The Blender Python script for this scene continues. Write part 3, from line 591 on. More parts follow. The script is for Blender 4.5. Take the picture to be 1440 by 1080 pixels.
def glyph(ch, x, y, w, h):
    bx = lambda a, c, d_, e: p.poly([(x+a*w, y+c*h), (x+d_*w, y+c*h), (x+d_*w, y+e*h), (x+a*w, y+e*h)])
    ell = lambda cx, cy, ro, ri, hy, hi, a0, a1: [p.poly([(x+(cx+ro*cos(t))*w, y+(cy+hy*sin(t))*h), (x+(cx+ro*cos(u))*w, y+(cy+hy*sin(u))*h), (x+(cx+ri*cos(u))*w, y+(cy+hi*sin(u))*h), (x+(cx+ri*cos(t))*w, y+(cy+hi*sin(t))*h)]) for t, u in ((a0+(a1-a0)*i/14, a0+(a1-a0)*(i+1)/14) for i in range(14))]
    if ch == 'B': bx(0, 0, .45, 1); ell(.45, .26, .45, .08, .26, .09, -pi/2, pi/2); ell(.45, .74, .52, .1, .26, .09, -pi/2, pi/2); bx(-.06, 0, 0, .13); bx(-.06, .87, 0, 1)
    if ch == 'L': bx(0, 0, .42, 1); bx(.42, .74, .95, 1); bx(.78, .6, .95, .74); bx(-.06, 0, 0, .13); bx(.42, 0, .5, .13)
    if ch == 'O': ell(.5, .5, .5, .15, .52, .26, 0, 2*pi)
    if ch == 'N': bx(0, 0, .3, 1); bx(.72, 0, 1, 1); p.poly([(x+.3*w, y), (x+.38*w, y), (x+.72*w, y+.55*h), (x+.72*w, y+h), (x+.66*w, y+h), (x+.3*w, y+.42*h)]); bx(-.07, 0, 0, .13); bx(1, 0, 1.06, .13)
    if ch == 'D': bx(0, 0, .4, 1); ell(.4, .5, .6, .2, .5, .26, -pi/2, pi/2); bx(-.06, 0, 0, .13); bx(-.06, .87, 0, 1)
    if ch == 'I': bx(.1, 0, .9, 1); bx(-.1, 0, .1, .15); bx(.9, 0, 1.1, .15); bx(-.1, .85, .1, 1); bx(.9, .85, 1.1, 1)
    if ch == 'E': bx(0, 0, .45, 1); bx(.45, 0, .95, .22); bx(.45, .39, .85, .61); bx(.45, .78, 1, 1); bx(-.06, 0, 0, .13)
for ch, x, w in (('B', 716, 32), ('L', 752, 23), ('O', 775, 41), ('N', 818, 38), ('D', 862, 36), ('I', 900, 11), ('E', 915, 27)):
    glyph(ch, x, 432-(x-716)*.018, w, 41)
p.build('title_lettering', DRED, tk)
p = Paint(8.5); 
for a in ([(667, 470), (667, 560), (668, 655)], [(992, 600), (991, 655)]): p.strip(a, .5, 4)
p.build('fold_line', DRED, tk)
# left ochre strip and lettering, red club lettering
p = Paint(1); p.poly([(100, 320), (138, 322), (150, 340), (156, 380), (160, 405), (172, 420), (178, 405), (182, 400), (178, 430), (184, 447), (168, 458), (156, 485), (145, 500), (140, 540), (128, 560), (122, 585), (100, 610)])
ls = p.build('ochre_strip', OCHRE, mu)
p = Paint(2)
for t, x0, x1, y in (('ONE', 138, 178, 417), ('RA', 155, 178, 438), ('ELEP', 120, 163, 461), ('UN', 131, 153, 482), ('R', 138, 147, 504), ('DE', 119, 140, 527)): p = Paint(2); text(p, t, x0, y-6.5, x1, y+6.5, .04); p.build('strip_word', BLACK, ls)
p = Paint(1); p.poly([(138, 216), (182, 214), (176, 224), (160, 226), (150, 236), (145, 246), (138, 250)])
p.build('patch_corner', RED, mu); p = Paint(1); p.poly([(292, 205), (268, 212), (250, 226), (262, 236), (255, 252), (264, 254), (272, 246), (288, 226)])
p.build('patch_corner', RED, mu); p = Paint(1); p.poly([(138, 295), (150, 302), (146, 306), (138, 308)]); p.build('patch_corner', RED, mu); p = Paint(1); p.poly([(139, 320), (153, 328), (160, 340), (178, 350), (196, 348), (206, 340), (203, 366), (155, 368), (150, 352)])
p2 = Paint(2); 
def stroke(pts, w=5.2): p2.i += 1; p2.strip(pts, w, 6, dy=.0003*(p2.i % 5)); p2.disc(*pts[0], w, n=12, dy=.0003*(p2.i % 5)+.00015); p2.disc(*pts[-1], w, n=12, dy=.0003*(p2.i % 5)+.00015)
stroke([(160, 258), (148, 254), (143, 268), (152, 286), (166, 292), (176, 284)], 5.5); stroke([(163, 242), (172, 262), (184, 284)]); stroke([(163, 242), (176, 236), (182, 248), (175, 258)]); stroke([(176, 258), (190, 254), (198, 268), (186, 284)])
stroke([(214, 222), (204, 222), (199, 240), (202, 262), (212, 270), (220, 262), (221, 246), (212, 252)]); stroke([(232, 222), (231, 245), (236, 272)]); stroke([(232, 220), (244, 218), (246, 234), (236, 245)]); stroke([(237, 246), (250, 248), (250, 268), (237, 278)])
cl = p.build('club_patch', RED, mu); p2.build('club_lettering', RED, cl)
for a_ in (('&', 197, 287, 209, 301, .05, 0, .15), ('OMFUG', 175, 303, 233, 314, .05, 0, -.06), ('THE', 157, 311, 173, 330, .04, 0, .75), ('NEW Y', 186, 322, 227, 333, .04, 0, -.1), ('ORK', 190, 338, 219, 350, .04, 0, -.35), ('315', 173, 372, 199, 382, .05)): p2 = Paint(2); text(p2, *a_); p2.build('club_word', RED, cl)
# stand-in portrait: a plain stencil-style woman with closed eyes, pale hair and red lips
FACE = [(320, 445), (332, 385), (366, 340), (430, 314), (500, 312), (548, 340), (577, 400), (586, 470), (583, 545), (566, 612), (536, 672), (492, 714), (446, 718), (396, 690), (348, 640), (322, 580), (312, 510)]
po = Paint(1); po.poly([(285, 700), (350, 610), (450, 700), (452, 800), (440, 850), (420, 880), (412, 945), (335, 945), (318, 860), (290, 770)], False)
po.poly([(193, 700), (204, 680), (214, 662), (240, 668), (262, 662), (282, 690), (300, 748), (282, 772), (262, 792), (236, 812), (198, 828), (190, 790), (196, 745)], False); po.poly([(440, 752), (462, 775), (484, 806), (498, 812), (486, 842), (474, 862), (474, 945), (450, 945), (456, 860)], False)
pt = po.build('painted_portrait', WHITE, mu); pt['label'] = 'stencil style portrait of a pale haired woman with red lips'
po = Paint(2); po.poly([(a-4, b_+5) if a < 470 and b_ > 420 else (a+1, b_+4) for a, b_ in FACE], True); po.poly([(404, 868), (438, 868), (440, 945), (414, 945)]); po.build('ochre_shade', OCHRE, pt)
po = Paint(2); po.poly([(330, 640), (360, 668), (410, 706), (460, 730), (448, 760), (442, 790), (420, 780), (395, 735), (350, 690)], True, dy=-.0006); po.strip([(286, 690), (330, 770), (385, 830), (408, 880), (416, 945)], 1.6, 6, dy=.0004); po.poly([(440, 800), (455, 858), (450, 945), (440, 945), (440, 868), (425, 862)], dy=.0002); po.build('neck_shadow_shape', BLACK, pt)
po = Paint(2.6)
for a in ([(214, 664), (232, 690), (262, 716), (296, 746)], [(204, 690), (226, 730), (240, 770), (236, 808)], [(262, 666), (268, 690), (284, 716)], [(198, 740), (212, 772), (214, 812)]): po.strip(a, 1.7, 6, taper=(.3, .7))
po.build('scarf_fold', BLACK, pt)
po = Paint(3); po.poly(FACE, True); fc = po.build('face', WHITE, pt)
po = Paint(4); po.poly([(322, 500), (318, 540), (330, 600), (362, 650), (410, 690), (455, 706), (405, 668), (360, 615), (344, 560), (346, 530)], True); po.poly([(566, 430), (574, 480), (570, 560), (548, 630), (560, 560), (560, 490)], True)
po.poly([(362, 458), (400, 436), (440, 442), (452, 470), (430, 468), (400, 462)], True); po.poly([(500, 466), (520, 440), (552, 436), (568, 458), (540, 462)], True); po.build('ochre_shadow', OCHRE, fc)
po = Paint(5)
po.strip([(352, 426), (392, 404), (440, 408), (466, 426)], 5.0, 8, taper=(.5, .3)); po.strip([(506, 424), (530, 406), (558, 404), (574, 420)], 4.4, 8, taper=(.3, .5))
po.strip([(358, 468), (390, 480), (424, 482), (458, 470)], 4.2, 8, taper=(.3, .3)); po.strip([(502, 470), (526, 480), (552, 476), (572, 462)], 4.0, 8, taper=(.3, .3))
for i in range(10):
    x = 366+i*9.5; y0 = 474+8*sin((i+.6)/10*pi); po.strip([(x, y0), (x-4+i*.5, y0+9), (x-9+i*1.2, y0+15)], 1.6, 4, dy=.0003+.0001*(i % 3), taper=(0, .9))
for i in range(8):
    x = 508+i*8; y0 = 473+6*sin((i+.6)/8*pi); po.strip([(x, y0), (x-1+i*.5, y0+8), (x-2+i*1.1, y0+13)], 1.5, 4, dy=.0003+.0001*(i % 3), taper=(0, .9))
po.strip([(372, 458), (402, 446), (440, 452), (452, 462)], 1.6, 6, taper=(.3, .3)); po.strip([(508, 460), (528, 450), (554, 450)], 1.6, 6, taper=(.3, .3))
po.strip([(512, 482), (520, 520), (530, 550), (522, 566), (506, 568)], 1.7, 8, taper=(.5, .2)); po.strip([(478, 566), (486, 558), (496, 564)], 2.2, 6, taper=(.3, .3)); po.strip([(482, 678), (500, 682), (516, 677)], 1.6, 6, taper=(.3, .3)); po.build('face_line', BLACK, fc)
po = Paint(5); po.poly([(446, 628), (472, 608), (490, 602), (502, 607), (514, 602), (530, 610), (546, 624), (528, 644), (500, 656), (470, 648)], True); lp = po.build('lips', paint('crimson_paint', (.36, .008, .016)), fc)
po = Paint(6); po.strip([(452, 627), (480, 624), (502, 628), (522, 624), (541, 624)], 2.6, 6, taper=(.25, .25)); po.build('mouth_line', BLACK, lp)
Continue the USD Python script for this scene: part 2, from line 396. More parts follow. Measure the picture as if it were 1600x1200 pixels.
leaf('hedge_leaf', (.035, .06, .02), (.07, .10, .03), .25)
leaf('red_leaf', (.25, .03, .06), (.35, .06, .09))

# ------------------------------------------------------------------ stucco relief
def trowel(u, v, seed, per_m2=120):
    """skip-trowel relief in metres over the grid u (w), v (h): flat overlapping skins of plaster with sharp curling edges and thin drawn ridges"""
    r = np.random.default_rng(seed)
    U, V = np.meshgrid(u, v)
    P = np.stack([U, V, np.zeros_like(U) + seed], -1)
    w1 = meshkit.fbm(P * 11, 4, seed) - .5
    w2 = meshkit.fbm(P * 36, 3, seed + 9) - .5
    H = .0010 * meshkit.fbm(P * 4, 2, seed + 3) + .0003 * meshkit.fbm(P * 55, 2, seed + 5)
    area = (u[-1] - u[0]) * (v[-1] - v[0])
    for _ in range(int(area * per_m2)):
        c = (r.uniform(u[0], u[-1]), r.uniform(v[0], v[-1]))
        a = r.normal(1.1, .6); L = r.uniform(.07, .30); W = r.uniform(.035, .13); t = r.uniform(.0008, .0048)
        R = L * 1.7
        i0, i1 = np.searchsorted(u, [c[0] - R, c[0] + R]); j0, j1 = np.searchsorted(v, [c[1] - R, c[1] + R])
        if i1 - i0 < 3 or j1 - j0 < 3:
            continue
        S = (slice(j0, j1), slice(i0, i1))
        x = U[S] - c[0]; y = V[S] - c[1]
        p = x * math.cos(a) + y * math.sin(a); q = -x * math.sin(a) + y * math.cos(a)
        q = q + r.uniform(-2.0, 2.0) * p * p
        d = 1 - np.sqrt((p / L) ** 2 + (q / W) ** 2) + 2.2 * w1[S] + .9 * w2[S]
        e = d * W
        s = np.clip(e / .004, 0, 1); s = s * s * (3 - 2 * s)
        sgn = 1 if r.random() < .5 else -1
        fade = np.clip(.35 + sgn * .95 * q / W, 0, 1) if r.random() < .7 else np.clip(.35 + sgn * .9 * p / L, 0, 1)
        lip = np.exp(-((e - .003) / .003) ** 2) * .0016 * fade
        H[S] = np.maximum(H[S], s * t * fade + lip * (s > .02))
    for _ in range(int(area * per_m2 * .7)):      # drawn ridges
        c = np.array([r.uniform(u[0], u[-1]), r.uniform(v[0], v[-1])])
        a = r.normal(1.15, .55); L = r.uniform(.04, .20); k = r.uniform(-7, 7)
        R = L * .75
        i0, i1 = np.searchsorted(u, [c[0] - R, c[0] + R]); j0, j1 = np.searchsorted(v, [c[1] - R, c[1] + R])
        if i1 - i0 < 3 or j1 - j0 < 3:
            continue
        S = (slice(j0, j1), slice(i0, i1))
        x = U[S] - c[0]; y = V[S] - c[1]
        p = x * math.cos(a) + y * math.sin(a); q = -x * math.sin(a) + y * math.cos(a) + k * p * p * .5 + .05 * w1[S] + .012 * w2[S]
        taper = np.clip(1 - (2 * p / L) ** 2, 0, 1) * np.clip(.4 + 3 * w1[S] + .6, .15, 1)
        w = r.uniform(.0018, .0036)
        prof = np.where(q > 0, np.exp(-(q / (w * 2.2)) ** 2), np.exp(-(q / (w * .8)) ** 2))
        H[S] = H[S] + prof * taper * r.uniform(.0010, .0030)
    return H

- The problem
Extract the lines from the line with "Continue the USD" through the line with "leaf('red_leaf', (.25, .03, .06), (.35, .06, .09))". Keep both of those lines, copy everything exactly, and add nothing.

- Exercise answer
Continue the USD Python script for this scene: part 2, from line 396. More parts follow. Measure the picture as if it were 1600x1200 pixels.
leaf('hedge_leaf', (.035, .06, .02), (.07, .10, .03), .25)
leaf('red_leaf', (.25, .03, .06), (.35, .06, .09))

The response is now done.